Copy, exactly as written, the lines that begin at the one containing "Reconstruct this image" and end at the one containing "PI = math.pi". Skip any pictures in the data below.

* DATA PROVIDED
::::::::::

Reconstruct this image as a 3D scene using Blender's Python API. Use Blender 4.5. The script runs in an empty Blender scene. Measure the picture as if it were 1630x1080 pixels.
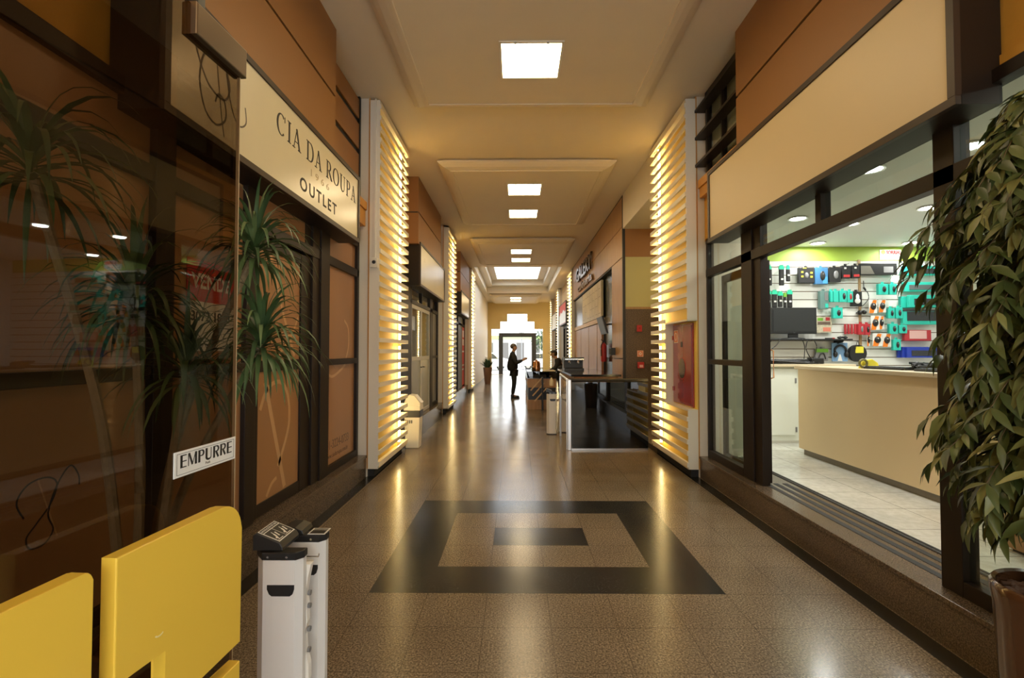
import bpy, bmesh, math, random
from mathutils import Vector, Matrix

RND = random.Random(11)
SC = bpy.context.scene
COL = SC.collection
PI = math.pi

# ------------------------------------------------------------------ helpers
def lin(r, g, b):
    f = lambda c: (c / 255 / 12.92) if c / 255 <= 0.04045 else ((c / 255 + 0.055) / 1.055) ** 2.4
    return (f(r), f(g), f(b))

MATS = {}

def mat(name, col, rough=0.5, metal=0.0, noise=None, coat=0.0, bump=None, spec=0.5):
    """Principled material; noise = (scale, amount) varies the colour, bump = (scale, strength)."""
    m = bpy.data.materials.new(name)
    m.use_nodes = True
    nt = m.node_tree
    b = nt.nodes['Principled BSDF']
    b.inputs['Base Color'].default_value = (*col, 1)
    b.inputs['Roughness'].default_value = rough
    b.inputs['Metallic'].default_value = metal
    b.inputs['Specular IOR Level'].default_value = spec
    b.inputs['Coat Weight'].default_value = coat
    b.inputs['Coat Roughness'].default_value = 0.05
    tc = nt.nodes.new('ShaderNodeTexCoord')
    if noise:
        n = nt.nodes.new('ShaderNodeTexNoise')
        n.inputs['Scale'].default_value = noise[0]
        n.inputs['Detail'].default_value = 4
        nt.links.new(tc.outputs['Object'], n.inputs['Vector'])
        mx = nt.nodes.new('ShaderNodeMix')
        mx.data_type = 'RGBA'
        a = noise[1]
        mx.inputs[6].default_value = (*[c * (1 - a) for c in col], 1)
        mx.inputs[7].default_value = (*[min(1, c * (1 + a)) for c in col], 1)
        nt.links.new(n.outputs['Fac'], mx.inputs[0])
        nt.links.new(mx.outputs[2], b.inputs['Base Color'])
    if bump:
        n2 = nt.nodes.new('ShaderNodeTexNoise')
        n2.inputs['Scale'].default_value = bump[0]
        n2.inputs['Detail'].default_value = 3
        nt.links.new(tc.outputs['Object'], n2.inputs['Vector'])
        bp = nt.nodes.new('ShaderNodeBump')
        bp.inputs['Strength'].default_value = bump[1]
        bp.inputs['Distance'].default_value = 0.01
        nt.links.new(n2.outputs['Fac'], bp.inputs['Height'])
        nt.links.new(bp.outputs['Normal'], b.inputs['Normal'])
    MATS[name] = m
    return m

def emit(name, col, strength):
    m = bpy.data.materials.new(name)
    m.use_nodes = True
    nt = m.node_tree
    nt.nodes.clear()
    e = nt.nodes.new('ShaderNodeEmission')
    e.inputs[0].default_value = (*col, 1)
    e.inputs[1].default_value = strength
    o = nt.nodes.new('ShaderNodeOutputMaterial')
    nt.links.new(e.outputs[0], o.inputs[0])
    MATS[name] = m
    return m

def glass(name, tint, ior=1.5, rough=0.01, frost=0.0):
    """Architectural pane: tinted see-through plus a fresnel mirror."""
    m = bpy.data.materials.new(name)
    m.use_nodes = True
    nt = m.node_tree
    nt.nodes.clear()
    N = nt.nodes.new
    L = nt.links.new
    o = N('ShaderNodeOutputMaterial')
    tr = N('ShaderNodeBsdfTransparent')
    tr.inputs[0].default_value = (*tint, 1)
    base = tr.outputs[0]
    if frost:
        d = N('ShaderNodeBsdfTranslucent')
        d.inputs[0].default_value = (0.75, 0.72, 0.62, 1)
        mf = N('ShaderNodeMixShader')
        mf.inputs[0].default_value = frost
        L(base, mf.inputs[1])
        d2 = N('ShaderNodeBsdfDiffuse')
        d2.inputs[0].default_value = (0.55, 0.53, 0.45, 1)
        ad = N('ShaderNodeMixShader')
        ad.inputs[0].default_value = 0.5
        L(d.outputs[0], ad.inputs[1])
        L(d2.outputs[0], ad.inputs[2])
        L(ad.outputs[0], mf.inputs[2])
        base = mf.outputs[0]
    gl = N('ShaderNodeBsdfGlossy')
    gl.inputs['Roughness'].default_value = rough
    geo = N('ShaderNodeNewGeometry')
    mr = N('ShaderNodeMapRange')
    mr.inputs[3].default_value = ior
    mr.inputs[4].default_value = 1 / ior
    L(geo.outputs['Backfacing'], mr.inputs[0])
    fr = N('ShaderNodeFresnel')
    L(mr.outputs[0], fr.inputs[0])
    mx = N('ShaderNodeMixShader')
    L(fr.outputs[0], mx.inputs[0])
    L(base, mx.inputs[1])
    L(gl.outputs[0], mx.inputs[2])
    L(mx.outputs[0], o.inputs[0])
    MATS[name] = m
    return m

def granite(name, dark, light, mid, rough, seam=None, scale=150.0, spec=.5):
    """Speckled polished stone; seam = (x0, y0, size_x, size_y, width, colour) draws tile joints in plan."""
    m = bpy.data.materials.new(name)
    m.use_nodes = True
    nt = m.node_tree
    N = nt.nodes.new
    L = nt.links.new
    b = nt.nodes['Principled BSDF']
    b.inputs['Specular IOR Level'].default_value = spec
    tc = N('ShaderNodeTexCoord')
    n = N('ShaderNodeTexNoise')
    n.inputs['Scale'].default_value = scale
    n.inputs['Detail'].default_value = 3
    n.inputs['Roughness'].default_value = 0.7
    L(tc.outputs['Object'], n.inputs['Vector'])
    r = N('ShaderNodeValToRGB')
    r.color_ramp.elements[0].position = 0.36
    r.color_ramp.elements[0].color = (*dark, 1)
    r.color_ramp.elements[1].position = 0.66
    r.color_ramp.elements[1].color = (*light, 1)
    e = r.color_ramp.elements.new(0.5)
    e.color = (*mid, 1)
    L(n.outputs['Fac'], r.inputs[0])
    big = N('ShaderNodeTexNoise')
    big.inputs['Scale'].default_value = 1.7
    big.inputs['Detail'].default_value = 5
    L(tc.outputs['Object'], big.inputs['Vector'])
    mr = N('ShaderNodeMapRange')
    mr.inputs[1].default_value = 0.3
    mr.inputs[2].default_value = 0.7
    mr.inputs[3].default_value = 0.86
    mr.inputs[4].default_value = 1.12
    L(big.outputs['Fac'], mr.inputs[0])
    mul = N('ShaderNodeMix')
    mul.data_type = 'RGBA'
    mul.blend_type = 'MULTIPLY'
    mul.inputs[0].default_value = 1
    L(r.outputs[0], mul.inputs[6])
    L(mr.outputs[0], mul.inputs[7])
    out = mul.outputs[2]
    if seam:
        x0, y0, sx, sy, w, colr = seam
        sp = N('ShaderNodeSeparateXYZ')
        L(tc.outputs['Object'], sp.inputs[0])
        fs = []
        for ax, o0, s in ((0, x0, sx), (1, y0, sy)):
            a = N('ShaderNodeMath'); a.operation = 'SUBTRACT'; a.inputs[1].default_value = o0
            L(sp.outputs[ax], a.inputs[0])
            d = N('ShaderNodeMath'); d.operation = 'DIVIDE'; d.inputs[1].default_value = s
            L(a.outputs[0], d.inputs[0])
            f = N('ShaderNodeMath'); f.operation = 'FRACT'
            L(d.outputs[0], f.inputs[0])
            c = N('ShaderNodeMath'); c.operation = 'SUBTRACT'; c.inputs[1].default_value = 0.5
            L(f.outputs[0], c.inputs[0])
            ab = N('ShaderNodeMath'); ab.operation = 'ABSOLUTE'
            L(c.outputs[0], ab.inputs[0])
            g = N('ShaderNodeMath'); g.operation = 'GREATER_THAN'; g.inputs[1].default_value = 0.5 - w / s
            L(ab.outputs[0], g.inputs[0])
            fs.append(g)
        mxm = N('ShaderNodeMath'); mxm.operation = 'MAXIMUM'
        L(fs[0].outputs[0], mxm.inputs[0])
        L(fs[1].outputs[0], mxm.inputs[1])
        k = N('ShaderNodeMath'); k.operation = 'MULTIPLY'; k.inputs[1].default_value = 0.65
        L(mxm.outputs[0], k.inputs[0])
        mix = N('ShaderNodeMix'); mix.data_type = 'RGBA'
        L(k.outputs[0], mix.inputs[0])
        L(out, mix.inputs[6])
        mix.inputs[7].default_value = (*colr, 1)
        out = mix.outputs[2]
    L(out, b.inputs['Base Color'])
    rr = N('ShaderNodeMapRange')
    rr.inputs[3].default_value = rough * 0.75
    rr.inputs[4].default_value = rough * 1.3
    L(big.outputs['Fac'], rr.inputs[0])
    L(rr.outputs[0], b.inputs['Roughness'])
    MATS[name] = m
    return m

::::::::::

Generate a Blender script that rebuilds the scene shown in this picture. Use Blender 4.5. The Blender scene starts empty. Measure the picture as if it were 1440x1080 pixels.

::::::::::

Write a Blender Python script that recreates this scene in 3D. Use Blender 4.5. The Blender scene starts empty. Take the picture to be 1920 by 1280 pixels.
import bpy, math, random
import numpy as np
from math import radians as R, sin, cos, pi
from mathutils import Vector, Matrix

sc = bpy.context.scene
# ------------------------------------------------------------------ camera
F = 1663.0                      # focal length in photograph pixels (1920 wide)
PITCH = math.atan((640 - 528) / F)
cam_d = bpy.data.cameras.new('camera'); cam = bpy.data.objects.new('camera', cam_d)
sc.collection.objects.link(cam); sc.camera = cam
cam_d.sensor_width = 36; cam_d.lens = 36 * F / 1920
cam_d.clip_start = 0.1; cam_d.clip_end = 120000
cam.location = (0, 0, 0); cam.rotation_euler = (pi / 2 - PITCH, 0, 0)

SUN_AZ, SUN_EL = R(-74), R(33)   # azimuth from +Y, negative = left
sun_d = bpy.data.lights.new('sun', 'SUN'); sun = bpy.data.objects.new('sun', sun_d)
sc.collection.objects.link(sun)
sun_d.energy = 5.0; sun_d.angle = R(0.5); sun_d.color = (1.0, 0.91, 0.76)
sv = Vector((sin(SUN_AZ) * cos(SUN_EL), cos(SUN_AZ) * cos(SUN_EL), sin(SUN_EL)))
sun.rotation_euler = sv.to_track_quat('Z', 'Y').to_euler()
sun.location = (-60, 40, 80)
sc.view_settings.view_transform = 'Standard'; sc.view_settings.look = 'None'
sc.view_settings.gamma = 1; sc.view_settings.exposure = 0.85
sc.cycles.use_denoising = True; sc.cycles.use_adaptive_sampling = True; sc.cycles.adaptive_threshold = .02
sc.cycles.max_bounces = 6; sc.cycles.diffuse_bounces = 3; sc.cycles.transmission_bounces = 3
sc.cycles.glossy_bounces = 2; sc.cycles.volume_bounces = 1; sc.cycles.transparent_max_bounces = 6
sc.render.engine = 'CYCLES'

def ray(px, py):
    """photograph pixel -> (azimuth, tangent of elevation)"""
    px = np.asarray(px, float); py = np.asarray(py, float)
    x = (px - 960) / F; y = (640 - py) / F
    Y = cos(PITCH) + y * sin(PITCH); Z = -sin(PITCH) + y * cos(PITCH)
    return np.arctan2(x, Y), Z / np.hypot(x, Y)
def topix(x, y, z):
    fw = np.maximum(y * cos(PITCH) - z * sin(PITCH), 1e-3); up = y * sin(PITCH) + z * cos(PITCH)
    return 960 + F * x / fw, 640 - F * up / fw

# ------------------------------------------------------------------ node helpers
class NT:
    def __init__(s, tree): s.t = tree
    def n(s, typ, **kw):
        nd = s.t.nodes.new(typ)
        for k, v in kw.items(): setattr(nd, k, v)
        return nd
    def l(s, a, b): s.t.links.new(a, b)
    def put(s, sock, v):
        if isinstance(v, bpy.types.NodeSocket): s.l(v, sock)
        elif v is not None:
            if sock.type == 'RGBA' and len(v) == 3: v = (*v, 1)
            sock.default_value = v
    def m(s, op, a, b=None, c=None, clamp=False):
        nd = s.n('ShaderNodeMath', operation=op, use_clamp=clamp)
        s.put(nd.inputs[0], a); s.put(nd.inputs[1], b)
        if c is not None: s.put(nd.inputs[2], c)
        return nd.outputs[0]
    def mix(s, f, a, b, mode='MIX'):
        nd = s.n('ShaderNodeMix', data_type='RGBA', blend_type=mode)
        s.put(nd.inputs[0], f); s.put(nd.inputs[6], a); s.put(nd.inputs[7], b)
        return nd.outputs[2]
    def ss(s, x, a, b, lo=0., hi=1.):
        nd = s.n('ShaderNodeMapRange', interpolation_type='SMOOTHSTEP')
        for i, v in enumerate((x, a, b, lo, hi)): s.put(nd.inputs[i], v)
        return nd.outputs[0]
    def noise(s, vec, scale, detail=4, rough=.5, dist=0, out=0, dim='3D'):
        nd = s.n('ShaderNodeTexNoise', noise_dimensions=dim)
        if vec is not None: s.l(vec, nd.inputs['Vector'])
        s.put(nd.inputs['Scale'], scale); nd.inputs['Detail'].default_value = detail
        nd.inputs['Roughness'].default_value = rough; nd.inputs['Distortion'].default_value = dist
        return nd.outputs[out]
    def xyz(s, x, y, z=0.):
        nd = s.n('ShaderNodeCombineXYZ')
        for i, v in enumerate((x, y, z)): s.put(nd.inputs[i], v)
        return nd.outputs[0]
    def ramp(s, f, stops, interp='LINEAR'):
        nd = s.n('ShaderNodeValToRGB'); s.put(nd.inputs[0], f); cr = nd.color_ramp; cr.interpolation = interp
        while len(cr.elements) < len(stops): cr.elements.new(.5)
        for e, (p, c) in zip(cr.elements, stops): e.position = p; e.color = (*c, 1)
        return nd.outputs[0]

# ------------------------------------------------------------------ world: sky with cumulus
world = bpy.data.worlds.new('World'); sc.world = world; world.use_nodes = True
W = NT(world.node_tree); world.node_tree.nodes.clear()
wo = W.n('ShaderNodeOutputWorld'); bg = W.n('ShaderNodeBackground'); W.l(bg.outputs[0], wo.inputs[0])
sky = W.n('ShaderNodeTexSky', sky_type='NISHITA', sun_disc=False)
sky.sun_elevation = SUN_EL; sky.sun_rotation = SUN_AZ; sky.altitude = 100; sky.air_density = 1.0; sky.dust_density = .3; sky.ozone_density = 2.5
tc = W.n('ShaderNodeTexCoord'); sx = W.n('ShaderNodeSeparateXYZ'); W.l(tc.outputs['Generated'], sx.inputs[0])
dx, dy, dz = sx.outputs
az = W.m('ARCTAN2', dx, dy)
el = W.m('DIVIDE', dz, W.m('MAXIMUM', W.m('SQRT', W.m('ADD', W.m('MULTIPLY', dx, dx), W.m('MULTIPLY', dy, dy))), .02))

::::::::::

* RESPONSE
Reconstruct this image as a 3D scene using Blender's Python API. Use Blender 4.5. The script runs in an empty Blender scene. Measure the picture as if it were 1630x1080 pixels.
import bpy, bmesh, math, random
from mathutils import Vector, Matrix

RND = random.Random(11)
SC = bpy.context.scene
COL = SC.collection
PI = math.pi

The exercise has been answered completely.